Data section →
□ □ □ □
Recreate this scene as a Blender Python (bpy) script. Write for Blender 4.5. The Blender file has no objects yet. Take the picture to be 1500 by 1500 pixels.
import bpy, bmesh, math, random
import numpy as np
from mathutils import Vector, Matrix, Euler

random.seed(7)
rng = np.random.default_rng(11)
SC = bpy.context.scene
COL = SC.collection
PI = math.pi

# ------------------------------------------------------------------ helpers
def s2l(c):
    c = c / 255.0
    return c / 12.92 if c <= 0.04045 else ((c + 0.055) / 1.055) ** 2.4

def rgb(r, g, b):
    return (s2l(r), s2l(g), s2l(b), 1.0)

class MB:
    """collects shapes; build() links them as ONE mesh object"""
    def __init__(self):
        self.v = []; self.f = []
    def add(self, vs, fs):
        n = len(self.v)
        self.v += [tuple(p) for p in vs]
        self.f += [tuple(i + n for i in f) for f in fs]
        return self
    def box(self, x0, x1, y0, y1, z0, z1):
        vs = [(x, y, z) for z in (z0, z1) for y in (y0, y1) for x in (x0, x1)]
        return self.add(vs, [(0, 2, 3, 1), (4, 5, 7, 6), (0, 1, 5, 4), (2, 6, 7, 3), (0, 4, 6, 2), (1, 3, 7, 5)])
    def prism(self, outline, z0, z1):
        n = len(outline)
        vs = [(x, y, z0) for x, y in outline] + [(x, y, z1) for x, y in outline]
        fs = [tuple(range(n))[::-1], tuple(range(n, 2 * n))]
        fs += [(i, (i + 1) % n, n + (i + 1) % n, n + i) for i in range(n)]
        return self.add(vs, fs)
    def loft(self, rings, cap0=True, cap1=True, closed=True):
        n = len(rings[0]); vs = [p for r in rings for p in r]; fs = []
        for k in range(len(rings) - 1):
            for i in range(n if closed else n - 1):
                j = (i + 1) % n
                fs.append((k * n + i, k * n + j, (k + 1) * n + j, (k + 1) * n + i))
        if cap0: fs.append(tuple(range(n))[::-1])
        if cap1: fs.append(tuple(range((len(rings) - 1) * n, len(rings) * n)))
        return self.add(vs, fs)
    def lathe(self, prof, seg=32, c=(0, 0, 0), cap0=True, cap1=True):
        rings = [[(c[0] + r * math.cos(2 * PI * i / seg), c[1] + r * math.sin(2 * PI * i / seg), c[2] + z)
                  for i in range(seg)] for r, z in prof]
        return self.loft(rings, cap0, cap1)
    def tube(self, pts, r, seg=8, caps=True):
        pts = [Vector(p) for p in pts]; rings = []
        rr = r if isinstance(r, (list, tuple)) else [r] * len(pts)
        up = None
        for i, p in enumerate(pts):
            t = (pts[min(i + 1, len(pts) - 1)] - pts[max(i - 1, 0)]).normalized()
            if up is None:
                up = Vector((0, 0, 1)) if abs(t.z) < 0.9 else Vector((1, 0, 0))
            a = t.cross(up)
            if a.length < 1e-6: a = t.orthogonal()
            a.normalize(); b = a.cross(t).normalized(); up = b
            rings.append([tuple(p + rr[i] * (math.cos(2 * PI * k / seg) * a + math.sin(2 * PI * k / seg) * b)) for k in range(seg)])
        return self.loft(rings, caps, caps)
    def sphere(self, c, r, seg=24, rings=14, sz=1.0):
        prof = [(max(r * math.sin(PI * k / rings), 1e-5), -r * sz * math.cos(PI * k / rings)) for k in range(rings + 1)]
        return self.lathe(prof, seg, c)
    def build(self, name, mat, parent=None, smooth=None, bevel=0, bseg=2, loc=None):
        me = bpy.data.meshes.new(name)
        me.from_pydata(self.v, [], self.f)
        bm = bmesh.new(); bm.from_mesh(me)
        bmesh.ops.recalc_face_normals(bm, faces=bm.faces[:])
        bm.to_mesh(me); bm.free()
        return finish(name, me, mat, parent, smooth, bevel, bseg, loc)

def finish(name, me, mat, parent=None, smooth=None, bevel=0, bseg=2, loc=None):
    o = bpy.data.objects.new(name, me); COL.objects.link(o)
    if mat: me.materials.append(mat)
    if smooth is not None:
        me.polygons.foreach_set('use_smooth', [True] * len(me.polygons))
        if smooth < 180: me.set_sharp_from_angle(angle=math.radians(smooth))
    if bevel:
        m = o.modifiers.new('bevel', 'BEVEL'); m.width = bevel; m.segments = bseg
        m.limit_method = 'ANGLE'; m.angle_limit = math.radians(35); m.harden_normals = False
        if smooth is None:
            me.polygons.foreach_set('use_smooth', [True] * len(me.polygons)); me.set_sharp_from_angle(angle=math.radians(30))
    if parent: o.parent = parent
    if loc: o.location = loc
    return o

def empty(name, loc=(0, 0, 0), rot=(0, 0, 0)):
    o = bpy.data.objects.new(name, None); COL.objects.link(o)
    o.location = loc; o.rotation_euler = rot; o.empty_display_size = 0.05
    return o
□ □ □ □
What you have to do → Reproduce exactly, please, only the lines from the start of the data above to the line that contains "PI = math.pi", with both ends kept.

Finished answer →
Recreate this scene as a Blender Python (bpy) script. Write for Blender 4.5. The Blender file has no objects yet. Take the picture to be 1500 by 1500 pixels.
import bpy, bmesh, math, random
import numpy as np
from mathutils import Vector, Matrix, Euler

random.seed(7)
rng = np.random.default_rng(11)
SC = bpy.context.scene
COL = SC.collection
PI = math.pi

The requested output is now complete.